Moses Pitt’s son — who grew up in the household where Anne Jeffries worked and witnessed the aftermath of the encounter firsthand — preserved the account. Jenny Randles, in The Little Giant Encyclopedia of UFOs, identified the Anne Jeffries case as a primary pre-modern CE-IV case study — one of the most detailed and well-preserved pre-modern abduction accounts in the British Isles record.
RESEARCHER’S NOTES:
The Anne Jeffries Case — Bell-Precursor, Size Shift, and Post-Contact Healing Abilities
- The Bell-Precursor as Classification Indicator: The ringing-of-bells sound that preceded the entities’ appearance connects this case to a specific acoustic pattern documented across multiple pre-modern British Isles encounters. Modern researchers including Jenny Randles identify this precursor sound as corresponding to what contemporary abductees describe as a vibratory hum or electrical sensation preceding contact. Its consistency across independent accounts separated by centuries argues for a genuine environmental or neurological phenomenon associated with entity proximity rather than a culturally transmitted narrative element.
- Entity Size Shift Between Environments: The transition from small entities to normal-sized humans between the initial contact location and the destination environment is one of the most analytically provocative features of pre-modern entity contact. It appears across the British Isles record, in Celtic fairy tradition, and in scattered accounts from other cultures — beings who are small in one context and normal or large in another.

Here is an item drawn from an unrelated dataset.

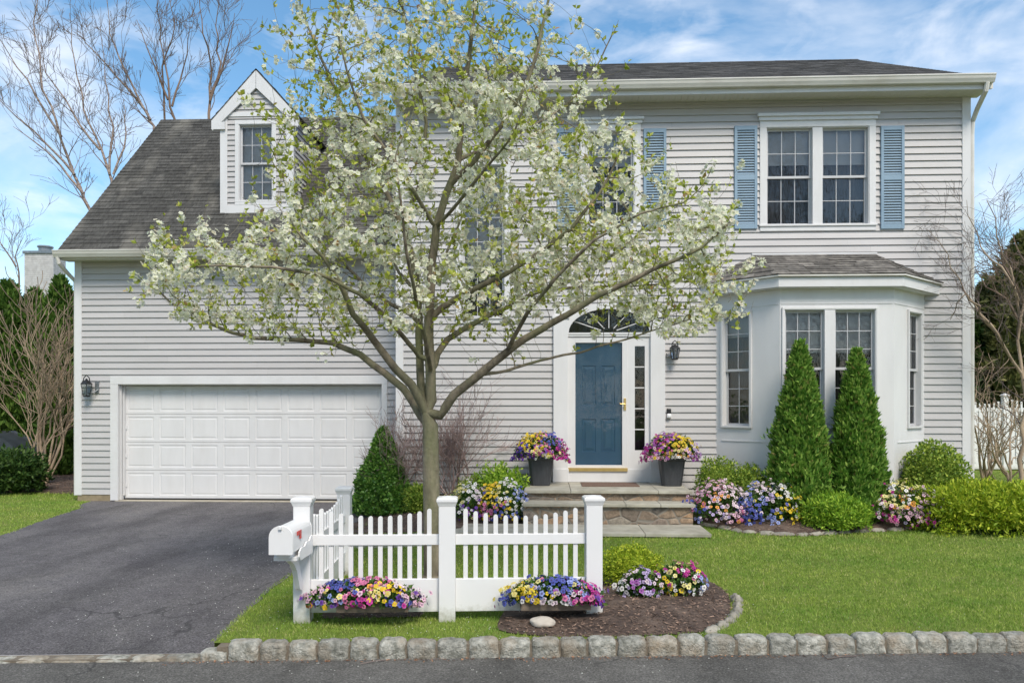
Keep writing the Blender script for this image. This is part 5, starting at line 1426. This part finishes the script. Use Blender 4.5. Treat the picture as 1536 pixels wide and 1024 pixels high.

Whether this represents genuine size variation, different beings at different locations, or a perceptual phenomenon in the witness, it is reported consistently enough to constitute a recognizable feature of this category of encounter.
- Post-Contact Healing Abilities: The acquisition of healing abilities following a CE-IV encounter is documented across multiple cultures and eras — from Alison Pearson in 1586 Scotland receiving a salve from the Good Neighbors that she used to cure the Archbishop of Saint Andrews, to multiple modern contact experiencers reporting enhanced healing intuition or energy sensitivity after their encounters. Anne Jeffries’ documented healing practice — sufficient to attract community-wide attention and official investigation — is one of the most publicly verified post-contact ability changes in the pre-modern British record.
- Institutional Documentation Chain: The Anne Jeffries case has an unusually strong documentation chain for a 17th century British encounter. Moses Pitt’s son documented the account from personal knowledge. Magistrates formally investigated it. The Bishop of Exeter examined Anne personally. The case was documented by Jenny Randles four centuries later. Each institutional layer adds credibility that distinguishes this case from unverified folklore.
Anne Jeffries heard bells in a Cornish garden in 1645 and six small men with shiny eyes appeared and took her somewhere brilliantly lit where temples stood and people wore glowing garments and the beings were normal-sized. She was returned to the garden during a humming sound and found unconscious. She developed healing abilities. She was imprisoned. She was examined by a Bishop. She never changed her account. Moses Pitt’s son wrote it down. Jenny Randles identified it as a foundational pre-modern CE-IV case. The archive holds it now — every element of it present and precisely documented across four centuries. The bells, the shiny eyes, the feathered hats, the floating, the brilliantly lit alternative environment, the size shift, the humming return, the healing powers, the imprisonment, the consistency. Anne Jeffries told exactly the same story from 1645 until she died. The authorities who imprisoned and examined her could not explain it either.